Oh MAN, you guys. I want to gush at you about the tail end of this book so very, very much, and I can’t, because massive, and I do mean massive spoilers. But I will share with you this mostly context-free excerpt from the end of Chapter 18, about which I will simply say that this is the point in the Victory of the Hawk Movie In My Brain where the orchestra has just lain down some Okay, Shit Is Now About to Go Down ominous building chords.

If you’ve read the first two books, you’ll recognize the names of Kestar and Margaine. And yeah, let’s put this behind a cut, shall we? Since there is a spoiler here. Muahaha.

“I will. Captain, if you please, let Lord Vaarsen have the weapon.” This time, when Margaine turned to the captain of the guard, it was with less frost in her eye and more focused purpose. The man was still palpably distressed by everything that had transpired before him, and the other guard and the two Hawks were little more at ease. But the man stepped forward, drew the pistol he’d been wearing in the holster at his side, and checked it over with a practiced eye before holding the butt of the gun out for Kestar.

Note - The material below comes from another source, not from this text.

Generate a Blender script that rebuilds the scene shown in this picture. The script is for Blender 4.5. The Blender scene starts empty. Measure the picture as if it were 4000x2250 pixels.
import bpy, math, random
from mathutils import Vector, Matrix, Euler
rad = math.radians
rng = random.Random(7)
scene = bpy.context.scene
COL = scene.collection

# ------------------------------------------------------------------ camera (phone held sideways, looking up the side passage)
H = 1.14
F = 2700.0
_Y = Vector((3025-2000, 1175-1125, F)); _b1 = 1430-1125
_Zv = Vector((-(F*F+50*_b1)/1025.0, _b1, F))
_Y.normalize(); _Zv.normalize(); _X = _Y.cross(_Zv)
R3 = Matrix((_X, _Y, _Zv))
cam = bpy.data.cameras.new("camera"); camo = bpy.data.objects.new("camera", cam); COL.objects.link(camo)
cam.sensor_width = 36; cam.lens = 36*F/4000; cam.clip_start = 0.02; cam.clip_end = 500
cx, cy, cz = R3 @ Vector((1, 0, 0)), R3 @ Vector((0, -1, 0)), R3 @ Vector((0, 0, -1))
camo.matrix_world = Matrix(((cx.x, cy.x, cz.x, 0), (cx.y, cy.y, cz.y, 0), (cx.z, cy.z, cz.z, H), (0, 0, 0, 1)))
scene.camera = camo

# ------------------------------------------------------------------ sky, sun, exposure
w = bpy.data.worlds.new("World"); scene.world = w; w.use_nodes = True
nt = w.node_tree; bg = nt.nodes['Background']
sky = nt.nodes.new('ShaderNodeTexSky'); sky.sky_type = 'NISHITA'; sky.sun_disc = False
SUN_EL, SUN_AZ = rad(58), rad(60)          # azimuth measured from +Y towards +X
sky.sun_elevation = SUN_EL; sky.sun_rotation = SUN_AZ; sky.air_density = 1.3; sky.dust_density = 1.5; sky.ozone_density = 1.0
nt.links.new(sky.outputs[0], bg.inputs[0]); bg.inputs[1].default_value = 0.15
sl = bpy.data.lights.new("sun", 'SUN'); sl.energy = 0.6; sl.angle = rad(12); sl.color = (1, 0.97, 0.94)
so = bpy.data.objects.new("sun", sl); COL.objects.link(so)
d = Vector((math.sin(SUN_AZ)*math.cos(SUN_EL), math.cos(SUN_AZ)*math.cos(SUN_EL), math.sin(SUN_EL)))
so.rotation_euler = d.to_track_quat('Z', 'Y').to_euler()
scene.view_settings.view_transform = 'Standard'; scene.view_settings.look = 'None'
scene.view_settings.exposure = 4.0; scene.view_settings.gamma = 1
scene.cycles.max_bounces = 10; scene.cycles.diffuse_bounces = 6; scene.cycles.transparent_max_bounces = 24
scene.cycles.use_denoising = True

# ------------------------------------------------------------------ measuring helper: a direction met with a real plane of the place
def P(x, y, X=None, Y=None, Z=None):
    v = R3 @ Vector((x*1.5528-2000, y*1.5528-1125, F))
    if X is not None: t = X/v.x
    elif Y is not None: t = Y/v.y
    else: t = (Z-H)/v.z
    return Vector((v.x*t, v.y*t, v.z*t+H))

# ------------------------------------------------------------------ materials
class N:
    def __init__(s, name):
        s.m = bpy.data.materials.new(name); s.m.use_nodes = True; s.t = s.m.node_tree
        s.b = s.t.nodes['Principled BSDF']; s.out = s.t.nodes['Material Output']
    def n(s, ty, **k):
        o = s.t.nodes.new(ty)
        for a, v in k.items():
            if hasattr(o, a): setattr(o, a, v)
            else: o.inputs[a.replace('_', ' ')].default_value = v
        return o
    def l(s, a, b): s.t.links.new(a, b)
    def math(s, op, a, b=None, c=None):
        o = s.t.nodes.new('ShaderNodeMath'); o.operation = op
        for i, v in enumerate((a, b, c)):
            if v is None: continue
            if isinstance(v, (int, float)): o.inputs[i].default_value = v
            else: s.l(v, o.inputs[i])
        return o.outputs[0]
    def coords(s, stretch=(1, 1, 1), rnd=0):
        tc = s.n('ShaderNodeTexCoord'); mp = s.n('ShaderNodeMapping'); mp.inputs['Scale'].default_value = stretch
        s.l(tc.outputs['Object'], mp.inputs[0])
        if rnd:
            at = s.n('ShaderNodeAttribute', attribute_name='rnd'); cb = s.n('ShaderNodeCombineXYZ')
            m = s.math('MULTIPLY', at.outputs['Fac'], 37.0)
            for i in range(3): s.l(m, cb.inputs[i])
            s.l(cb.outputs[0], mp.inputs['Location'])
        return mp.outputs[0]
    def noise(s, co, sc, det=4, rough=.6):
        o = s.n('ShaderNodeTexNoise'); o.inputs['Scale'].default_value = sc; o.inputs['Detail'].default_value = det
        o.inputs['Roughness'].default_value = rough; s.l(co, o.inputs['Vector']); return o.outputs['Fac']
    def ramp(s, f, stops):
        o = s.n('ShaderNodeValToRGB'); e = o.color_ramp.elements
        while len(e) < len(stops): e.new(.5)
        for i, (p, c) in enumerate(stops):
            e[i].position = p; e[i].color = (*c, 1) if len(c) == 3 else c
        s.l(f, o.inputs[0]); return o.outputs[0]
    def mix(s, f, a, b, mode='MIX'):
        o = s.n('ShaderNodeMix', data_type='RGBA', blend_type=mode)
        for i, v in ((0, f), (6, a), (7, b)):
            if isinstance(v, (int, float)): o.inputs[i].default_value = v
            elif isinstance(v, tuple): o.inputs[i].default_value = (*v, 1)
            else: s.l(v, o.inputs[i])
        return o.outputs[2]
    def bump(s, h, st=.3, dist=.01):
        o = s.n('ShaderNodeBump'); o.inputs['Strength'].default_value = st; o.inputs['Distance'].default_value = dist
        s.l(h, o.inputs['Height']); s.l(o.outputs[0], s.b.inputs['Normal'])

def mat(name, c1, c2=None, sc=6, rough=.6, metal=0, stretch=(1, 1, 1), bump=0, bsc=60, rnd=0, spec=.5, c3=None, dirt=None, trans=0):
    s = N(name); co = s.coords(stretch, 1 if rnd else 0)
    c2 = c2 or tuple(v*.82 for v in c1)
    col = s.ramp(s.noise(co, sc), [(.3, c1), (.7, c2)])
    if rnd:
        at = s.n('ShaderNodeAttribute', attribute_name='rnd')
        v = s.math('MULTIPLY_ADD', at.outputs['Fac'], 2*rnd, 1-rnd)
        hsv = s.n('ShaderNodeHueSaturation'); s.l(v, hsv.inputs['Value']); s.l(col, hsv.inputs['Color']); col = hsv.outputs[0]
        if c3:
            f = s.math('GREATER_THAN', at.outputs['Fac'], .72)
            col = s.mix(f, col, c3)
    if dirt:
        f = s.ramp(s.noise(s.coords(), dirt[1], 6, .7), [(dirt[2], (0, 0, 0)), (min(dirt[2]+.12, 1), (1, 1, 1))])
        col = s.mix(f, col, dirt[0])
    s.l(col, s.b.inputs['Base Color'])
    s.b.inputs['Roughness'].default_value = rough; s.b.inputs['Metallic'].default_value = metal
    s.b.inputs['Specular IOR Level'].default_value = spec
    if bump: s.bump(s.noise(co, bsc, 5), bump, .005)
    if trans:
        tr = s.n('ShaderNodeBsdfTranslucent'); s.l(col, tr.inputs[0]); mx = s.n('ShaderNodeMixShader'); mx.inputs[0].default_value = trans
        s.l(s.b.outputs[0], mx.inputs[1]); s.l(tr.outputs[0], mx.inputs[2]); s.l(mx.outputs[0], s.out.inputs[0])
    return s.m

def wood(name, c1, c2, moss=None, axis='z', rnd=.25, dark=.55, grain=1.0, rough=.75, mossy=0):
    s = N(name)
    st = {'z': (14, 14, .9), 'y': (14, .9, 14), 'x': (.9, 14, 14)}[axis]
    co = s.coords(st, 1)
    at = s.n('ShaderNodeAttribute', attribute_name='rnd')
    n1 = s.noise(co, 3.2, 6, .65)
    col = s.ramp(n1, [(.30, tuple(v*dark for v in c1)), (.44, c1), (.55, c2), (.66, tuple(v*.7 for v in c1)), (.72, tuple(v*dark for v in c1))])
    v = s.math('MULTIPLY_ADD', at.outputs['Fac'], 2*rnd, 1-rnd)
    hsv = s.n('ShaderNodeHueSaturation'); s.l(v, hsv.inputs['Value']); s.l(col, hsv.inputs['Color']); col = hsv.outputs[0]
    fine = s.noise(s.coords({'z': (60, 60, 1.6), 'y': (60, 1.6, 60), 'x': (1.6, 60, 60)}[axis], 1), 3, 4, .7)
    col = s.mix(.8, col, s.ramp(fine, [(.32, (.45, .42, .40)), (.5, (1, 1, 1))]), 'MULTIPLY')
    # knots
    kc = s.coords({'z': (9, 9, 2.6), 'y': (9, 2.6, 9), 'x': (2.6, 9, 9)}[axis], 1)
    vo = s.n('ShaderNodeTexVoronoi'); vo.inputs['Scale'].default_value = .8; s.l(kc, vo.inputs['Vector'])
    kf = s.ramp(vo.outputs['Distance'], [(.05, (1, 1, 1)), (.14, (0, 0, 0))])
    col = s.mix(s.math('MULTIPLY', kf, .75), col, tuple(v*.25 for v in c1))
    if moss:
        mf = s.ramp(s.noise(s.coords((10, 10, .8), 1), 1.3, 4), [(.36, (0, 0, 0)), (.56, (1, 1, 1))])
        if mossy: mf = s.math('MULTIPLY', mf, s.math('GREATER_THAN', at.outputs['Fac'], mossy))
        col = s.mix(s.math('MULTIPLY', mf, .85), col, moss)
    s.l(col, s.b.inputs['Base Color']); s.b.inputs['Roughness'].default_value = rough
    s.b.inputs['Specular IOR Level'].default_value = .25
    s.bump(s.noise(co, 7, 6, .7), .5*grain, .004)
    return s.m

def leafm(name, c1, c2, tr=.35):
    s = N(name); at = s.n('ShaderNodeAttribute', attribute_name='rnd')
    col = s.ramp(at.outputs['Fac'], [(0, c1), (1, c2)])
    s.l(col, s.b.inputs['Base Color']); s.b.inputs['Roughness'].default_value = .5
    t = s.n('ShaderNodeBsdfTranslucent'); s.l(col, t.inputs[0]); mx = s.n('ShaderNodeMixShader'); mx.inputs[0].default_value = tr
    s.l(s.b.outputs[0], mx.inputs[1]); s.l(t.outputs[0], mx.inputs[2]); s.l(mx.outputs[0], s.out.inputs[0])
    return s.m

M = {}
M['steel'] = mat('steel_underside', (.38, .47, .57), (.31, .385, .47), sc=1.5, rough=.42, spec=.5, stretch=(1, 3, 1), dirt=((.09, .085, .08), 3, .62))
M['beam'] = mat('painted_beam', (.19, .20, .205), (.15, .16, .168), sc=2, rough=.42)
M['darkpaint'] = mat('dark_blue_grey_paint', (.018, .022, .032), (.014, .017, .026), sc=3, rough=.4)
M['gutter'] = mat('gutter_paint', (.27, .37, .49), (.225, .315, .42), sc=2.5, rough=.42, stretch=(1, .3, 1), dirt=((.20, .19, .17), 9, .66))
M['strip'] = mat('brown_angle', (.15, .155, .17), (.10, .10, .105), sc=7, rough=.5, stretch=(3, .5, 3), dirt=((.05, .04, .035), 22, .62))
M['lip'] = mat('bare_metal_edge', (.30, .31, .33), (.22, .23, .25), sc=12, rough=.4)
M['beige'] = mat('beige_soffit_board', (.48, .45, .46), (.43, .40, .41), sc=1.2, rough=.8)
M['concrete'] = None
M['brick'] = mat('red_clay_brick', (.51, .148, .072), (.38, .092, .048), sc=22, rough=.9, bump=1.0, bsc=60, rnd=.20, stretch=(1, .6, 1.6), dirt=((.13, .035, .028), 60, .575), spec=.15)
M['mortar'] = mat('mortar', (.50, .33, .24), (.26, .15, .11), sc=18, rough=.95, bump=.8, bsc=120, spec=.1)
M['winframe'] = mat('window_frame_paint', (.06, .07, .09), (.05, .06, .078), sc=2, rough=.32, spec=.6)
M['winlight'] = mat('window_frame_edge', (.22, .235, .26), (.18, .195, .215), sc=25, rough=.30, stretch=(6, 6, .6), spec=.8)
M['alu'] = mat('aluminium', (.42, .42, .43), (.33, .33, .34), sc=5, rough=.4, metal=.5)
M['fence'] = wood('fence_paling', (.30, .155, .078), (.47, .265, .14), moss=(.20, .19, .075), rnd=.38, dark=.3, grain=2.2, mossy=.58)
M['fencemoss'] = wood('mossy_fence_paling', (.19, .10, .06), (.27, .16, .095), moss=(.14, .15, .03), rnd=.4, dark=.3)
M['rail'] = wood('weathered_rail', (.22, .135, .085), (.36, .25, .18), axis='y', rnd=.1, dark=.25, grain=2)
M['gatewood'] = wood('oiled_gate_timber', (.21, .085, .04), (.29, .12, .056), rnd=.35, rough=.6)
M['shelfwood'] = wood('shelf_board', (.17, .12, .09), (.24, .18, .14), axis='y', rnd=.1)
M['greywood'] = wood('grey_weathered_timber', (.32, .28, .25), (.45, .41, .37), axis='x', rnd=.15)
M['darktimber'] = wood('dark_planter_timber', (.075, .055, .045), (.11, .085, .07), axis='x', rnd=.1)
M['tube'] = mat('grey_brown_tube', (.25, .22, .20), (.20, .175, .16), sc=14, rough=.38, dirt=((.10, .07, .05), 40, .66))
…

It was in the room this whole time?

His breath catching in his throat, Kes reached out to take the weapon. Amathilàen. Moonshadow. Both names seemed too otherworldly for something as prosaic as a pistol. Yet as the weapon passed from the guard’s hand to his own, as his gaze fell upon it, he took in the silver-white sheen of its metal, its oddly graceful lines, and the sigil of clouds obscuring a moon worked into the leather that adorned the grip. A shudder of recognition coursed through him—it looked strangely like his father’s amulet. Then his fingers closed around the grip, and the room and everyone in it abruptly vanished from his sight.

Her head snapping up in reaction, like a she-wolf’s scenting blood. Her pain and rage and confusion flowing together into pure molten wrath, while her power stirred and began to build, lightning seeking its next place to strike.

“Dear gods,” he whispered when his vision cleared. “She’s coming.”